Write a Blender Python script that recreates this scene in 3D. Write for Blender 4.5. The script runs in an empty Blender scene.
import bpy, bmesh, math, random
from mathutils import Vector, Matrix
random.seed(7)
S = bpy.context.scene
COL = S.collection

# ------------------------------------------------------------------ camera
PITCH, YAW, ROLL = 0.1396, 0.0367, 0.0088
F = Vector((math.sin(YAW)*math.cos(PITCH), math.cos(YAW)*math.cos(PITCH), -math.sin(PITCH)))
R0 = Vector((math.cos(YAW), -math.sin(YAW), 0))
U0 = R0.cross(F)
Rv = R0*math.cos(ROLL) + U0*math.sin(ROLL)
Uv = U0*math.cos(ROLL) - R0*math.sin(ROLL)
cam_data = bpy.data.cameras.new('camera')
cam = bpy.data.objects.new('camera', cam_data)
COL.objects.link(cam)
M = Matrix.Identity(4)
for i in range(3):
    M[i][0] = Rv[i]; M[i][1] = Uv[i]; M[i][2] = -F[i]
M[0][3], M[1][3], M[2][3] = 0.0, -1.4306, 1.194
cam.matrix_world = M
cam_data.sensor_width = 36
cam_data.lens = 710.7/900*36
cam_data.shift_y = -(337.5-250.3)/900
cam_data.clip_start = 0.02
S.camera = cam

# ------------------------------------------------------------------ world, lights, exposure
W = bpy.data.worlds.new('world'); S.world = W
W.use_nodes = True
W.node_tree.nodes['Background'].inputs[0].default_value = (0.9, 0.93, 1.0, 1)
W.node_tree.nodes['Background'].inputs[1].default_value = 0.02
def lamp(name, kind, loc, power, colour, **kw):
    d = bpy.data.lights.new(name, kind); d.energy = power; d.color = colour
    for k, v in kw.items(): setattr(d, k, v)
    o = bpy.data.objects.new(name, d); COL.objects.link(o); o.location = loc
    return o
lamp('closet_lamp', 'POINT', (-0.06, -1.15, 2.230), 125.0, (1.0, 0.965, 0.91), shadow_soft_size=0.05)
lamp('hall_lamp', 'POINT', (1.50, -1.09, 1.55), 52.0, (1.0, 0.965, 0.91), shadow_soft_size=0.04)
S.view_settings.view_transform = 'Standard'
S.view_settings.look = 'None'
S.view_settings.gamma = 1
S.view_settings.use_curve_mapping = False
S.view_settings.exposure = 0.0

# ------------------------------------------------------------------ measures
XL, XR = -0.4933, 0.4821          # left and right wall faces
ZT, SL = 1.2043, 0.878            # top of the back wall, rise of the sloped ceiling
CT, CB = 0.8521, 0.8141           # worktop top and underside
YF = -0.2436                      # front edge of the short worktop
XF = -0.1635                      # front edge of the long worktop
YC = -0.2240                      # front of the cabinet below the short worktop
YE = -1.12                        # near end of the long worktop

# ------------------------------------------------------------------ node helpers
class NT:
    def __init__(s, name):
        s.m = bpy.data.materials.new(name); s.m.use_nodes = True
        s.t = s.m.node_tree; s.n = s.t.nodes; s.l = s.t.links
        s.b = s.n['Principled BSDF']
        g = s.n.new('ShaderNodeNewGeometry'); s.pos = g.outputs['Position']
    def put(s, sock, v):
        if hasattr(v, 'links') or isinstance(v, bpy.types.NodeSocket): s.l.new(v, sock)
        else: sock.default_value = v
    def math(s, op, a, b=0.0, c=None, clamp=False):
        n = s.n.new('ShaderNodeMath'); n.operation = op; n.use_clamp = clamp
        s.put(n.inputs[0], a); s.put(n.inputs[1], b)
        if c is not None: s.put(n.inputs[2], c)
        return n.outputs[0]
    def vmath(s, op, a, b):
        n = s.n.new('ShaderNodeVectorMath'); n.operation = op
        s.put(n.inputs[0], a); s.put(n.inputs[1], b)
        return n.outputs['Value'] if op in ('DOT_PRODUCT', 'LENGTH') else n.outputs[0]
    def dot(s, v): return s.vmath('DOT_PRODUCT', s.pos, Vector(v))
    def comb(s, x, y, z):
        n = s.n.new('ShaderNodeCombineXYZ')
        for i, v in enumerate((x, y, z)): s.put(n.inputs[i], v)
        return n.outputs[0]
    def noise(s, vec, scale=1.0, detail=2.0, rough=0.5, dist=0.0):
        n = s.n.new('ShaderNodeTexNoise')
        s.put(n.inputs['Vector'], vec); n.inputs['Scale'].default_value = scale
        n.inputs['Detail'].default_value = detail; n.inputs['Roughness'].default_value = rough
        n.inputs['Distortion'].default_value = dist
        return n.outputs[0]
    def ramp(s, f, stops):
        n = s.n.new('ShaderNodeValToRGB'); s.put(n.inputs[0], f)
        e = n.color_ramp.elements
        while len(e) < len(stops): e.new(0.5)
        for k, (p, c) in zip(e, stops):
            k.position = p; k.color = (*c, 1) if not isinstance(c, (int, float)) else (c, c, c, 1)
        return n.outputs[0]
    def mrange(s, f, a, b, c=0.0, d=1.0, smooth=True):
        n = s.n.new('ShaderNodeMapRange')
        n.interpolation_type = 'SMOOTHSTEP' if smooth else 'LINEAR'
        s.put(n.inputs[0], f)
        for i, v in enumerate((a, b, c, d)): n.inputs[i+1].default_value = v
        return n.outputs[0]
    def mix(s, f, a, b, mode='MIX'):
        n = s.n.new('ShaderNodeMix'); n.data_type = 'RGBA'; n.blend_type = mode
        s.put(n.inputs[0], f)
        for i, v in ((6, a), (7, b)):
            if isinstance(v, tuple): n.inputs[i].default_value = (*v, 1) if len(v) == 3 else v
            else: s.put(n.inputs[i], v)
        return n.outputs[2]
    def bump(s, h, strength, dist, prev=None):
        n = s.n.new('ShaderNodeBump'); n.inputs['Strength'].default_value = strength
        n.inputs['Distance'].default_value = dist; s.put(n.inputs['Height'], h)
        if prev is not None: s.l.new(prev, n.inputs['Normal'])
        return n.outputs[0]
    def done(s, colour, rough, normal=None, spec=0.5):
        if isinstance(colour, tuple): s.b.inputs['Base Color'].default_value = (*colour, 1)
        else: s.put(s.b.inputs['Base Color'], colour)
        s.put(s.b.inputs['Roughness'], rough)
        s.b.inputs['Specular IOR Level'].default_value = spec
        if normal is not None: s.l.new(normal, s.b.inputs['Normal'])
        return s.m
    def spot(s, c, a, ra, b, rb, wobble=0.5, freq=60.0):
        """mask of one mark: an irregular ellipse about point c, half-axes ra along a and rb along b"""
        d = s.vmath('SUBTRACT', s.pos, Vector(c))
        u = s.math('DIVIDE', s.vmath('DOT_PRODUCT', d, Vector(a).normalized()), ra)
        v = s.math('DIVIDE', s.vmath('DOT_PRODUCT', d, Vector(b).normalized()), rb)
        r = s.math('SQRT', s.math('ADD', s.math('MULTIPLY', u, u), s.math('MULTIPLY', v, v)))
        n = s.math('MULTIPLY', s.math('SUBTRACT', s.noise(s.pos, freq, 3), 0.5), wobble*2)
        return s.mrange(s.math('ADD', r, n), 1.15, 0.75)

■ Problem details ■
Quote exactly the stretch of lines above that starts at the first one and ends at the line with "COL = S.collection", and nothing beyond it.

■ Solution for this problem ■
Write a Blender Python script that recreates this scene in 3D. Write for Blender 4.5. The script runs in an empty Blender scene.
import bpy, bmesh, math, random
from mathutils import Vector, Matrix
random.seed(7)
S = bpy.context.scene
COL = S.collection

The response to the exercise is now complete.